Sealing up the engine so you can HOLD vacuum could be interesting. If you plan on pulling a heavy amount of vacuum oil seals are put in backwards so it does not try to fold them in. I'm guessing you will find a few areas that will leak vacuum but not oil.
The real gain from vacuum is the very light ring package and oil ring tension you can run. If your vacuum goes away you may not be able to control the oil getting past the rings. If you do not put the light rings in don't bother with vacuum.
I do not know the duty cycle of the pump you are planning to use. It may lose its effectivness in a short amount of miles since it was designed for racing. If you are going to run vacuum get an electric vacuum pump form a GM car. I cannot remember what they were used on. I think it was some Buicks and Pontiacs.
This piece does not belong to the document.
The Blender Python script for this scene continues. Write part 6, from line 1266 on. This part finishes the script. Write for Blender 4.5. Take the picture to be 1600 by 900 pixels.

Oil tends to get pulled away from the piston pins on high vacuum situations. I don't know if that pump will get that high.
Save the aggravation and the time. Put the money into high dollar pistons and rings. Find the best machine shop and pay him to take his time to get everything right. Get a better set of heads or buy your next cam that you think will build more power for what you are doing. You first choice is usually not perfect. I have gone through four different tweaks to my original choice to get to where I am now.
My $.02
Rich
Top fuelers are street drivable if you like the turning radius of a bus, fuel mileage measured in feet per gallon and nowhere to put a friend.